Sur les chaumes, les dégâts des sangliers sur les pâtures et la consommation d'herbe par les cervidés menacent l'approvisionnement en fourrage local des producteurs de munster fermier, qui risquent de ne plus pouvoir satisfaire au nouveau cahier des charges de l'appellation d'origine contrôlée.
Chaque matin, Vincent Minoux ne peut que constater les dégâts. Et les mottes de terre fraîchement retournées ne mentent pas, pendant la nuit, des dizaines de sangliers sont venus labourer ses pâturages, sur les hauteurs du Bonhomme (Haut-Rhin), à la recherche de vers et de racines. Des dégâts qu'il estime à plus de 4 hectares depuis le début de l'automne sur les 18 que lui et son épouse exploitent pour leur production de munster fermier.
Des dégâts aux conséquences dramatiques pour son exploitation fromagère. D'abord parce que le coût de la réparation des pâturages endommagés n'est pas entièrement couvert par les compensations octroyées par le fond d'indemnisation de la chasse.
Ensuite parce que ces réparations prennent du temps, au moins trois ans, pour que la flore reprenne racine correctement, et que les sangliers eux, ne laissent aucun répit aux pâtures. Enfin, parce que les semences utilisées pour revitaliser ces pâturages ne sont pas originaires du massif, et risquent donc à terme de modifier le goût du produit fini, le munster.

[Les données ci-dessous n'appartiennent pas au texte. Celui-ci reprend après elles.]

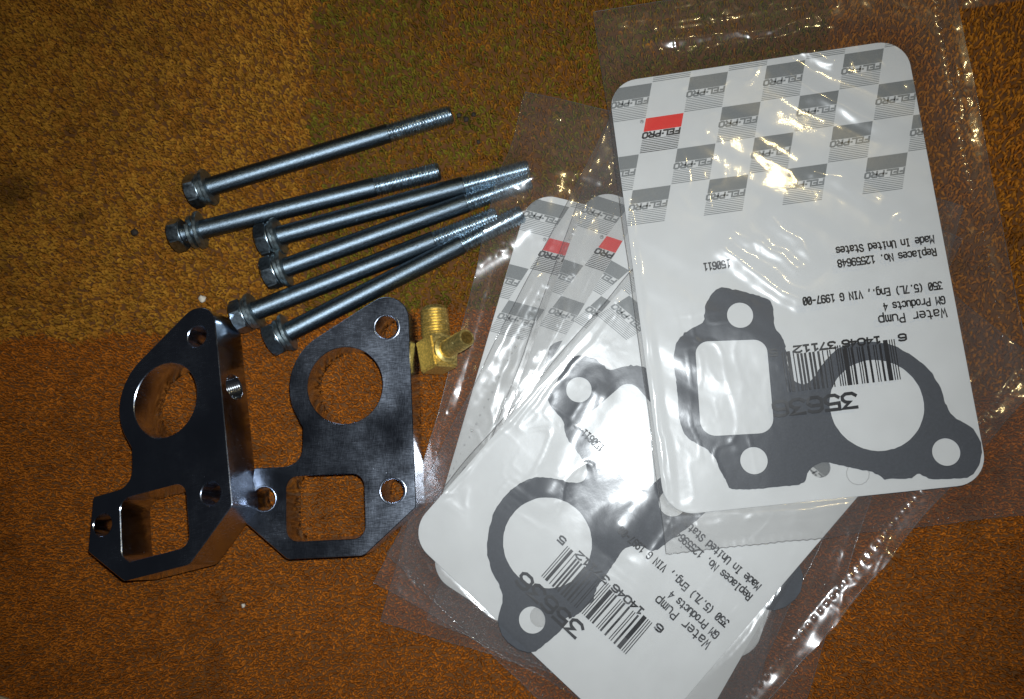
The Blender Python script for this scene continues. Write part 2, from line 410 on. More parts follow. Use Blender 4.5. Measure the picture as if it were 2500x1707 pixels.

4 hectares de pâturages endommagés sur 18
Alors Vincent Minoux le sait, il va quand même devoir faucher ces pâturages endommagés, avec les risques que cela comporte. Une partie du fourrage sera souillé par de la terre, et les vaches refuseront de le manger. Plus grave, elles risquent d'ingérer des bactéries présentes dans le sol, et néfastes à la production laitière, comme des spores butyriques, qui créent des poches de gaz dans les fromages, ou des listeria, qui rendront le fromage impropre à la consommation.
Et les sangliers ne sont pas les seuls animaux sauvages contre lesquels doivent se battre les éleveurs de montagne. Le gibier rouge, cerfs et biches, est aussi un gros consommateur de fourrage. Au printemps 2017, par celles témoins à l'appui, Vincent Minoux a estimé à 30% ses pertes de fourrage dues à la consommation des cervidés.
Au final, entre les dégâts de sanglier et la consommation du gibier rouge avant la fauche, les pertes de Vincent Minoux ont été telles qu'il a dû acheter 50% du fourrage que consomment ses vaches en hiver. Or le nouveau cahier des charges de l'appellation d'origine protégée du munster imposera aux producteurs d'utiliser 70% de fourrage local dans l'alimentation de leur bétail. Une exigence qui risque d'être difficile à satisfaire dans beaucoup d'exploitations.
Des lots de chasse trop grands, des gestionnaires peu présents
Car Vincent Minoux n'est pas le seul éleveur du massif touché par cette prolifération du gibier. Sur les hauteurs de Sainte-Marie-aux-Mines, de Munster, de Masevaux, des éleveurs de montagne rapportent des dégâts de sangliers en augmentation.Et à chaque fois la cause désignée est la même : des lots de chasse trop grands, pour des gestionnaires trop peu présents pour réguler efficacement la prolifération du gibier sur le massif. Autour de la ferme de Vincent Minoux, par exemple, trois lots de chasse sont détenus par le même gestionnaire, pour une surface totale de près de 2000 ha. Alors, malgré plusieurs interventions des lieutenants de louveterie depuis l'automne, les dégâts s'accumulent.
Pour la coordination rurale, comme pour le syndicat des producteurs de munster fermier, il est donc urgent d'accroître la pression sur les gestionnaires des lots de chasse concernés, et à l'avenir, de réfléchir à limiter la taille des lots pour permettre une meilleure régulation de la population de sangliers et de cervidés.